**EXERCISE DESCRIPTION**
In exact form, please repeat the records from their opening line down to the line with "Z = Vector((0, 0, 1))", including that line.

**MATERIAL SHOWN**
[BEGIN]
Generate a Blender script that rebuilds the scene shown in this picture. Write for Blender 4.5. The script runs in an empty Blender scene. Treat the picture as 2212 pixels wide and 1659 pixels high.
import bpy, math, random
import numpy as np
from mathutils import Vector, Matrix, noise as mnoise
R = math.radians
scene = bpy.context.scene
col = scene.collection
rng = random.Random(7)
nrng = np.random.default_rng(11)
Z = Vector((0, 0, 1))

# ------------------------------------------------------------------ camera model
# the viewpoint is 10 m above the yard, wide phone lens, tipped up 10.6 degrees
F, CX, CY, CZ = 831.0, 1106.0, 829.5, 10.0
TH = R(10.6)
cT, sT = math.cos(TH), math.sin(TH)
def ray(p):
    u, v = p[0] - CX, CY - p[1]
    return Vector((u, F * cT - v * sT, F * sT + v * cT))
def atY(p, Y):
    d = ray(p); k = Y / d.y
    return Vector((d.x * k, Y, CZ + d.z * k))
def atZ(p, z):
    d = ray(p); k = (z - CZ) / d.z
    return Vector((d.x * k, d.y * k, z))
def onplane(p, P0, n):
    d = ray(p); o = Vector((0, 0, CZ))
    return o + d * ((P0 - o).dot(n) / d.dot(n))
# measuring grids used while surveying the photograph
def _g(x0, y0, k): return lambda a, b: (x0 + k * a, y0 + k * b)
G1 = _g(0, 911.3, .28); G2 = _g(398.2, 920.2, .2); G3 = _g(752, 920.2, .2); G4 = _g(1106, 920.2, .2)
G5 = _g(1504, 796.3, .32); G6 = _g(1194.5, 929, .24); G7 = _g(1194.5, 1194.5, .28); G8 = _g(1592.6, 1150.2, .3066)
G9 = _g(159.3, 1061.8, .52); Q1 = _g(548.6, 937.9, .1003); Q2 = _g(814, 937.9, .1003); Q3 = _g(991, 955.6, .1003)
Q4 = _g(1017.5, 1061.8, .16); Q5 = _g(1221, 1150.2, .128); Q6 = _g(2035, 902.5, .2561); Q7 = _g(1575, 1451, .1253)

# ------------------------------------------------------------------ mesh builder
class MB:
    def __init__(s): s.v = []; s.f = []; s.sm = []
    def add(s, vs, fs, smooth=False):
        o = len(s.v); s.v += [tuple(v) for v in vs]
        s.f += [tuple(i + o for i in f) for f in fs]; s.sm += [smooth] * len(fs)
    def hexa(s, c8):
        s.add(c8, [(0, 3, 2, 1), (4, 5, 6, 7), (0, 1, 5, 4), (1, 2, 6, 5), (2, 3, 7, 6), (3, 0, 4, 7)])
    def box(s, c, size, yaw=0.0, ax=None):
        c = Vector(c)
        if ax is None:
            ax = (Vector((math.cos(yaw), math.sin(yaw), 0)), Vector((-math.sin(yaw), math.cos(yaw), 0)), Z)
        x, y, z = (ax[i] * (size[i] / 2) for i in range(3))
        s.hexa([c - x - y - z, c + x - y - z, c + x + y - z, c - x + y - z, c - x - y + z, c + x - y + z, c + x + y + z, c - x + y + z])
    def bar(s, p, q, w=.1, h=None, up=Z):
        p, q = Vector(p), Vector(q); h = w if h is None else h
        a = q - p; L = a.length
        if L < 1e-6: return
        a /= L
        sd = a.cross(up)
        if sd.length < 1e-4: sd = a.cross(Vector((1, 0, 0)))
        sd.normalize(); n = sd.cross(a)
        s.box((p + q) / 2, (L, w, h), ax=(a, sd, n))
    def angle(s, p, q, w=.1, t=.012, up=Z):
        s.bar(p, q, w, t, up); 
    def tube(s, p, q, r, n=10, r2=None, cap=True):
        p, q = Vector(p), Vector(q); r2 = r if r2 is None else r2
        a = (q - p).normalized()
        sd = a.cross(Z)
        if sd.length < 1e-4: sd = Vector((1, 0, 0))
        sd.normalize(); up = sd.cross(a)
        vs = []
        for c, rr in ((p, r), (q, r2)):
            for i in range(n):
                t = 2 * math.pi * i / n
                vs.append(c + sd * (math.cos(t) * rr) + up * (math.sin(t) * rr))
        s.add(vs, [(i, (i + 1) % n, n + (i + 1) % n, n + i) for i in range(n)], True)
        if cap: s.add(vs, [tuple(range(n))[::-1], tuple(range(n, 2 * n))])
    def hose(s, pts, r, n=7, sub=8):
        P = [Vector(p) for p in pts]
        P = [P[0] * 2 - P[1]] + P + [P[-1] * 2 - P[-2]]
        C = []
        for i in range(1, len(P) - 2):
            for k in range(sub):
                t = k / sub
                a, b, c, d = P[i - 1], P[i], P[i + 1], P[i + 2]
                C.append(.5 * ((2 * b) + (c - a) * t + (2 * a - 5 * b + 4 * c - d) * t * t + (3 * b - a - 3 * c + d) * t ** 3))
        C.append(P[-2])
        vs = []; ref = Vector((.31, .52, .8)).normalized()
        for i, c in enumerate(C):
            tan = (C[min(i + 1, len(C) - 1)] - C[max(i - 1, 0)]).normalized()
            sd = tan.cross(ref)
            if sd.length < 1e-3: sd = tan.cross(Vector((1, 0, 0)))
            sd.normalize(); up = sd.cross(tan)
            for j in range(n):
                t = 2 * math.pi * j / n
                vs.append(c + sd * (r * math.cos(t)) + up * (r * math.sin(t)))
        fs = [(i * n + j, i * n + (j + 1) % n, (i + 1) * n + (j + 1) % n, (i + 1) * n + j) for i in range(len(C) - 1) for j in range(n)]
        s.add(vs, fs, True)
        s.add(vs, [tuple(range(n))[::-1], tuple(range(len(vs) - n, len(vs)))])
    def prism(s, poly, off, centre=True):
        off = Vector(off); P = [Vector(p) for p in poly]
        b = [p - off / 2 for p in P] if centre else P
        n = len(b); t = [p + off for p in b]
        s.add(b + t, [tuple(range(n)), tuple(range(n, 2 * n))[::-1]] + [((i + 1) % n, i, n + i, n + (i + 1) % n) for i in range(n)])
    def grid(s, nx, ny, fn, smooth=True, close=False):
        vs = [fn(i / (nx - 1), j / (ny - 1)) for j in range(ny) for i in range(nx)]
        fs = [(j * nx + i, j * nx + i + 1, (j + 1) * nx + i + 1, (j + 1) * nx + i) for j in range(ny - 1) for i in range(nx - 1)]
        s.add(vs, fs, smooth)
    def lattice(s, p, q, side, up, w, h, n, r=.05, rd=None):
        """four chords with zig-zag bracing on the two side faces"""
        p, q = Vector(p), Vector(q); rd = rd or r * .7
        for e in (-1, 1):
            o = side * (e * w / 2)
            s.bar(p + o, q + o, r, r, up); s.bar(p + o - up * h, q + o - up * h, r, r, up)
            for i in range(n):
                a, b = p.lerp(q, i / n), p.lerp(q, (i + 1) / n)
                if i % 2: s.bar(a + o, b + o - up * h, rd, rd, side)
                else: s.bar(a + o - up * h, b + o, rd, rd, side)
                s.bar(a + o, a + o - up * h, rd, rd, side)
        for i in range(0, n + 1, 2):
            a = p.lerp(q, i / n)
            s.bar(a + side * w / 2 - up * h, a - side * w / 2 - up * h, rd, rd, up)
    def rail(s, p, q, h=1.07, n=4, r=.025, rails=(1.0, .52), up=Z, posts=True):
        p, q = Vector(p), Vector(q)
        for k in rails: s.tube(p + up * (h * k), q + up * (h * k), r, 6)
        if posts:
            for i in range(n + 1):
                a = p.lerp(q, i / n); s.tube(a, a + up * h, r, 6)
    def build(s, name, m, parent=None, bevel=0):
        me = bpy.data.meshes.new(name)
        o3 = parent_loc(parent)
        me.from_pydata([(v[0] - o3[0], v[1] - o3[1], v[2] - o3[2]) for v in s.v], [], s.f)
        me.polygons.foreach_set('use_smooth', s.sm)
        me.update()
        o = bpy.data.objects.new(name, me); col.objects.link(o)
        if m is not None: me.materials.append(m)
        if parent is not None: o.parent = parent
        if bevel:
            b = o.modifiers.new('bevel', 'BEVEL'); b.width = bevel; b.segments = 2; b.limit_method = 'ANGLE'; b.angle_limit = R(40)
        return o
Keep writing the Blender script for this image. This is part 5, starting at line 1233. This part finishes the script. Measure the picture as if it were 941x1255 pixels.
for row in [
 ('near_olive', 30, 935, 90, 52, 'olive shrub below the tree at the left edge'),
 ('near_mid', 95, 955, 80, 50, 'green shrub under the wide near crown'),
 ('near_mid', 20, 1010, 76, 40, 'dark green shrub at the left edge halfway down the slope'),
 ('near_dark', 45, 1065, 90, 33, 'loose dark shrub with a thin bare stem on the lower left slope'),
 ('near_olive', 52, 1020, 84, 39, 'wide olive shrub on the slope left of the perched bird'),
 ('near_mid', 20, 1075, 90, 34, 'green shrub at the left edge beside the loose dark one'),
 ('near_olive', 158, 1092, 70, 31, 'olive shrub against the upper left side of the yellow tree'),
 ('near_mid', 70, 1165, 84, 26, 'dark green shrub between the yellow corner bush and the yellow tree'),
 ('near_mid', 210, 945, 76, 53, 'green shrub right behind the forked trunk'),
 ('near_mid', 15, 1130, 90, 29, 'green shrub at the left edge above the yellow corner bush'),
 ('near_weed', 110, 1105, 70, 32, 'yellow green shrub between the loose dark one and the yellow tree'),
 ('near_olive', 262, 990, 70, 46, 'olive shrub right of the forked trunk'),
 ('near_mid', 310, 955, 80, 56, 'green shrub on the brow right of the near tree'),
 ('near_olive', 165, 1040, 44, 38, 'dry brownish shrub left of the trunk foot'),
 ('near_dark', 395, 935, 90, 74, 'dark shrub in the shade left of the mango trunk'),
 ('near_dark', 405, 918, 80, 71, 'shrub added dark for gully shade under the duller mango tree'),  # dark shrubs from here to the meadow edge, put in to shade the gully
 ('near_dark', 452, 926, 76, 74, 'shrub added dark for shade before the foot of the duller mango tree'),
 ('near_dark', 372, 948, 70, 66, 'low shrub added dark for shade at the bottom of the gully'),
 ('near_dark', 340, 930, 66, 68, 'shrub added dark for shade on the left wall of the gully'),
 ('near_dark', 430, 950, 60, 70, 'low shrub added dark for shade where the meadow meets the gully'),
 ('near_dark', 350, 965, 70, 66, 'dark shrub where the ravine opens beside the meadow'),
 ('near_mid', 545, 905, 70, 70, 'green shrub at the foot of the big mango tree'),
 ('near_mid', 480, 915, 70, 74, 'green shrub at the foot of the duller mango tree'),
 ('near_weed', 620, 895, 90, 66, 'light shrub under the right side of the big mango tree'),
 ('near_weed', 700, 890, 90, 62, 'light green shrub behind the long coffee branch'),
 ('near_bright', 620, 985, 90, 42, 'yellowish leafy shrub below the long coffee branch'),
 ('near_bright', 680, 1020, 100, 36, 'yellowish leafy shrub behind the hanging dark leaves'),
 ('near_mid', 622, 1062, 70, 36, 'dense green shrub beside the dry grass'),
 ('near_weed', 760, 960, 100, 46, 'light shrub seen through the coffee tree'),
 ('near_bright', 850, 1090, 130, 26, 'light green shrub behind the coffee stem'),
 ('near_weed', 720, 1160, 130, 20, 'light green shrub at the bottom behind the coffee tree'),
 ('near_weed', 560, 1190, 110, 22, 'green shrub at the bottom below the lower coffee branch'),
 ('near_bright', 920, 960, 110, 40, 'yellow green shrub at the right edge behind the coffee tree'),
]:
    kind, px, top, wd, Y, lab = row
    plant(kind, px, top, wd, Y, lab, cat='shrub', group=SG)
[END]
**EXPECTED ANSWER**
Generate a Blender script that rebuilds the scene shown in this picture. Write for Blender 4.5. The script runs in an empty Blender scene. Treat the picture as 2212 pixels wide and 1659 pixels high.
import bpy, math, random
import numpy as np
from mathutils import Vector, Matrix, noise as mnoise
R = math.radians
scene = bpy.context.scene
col = scene.collection
rng = random.Random(7)
nrng = np.random.default_rng(11)
Z = Vector((0, 0, 1))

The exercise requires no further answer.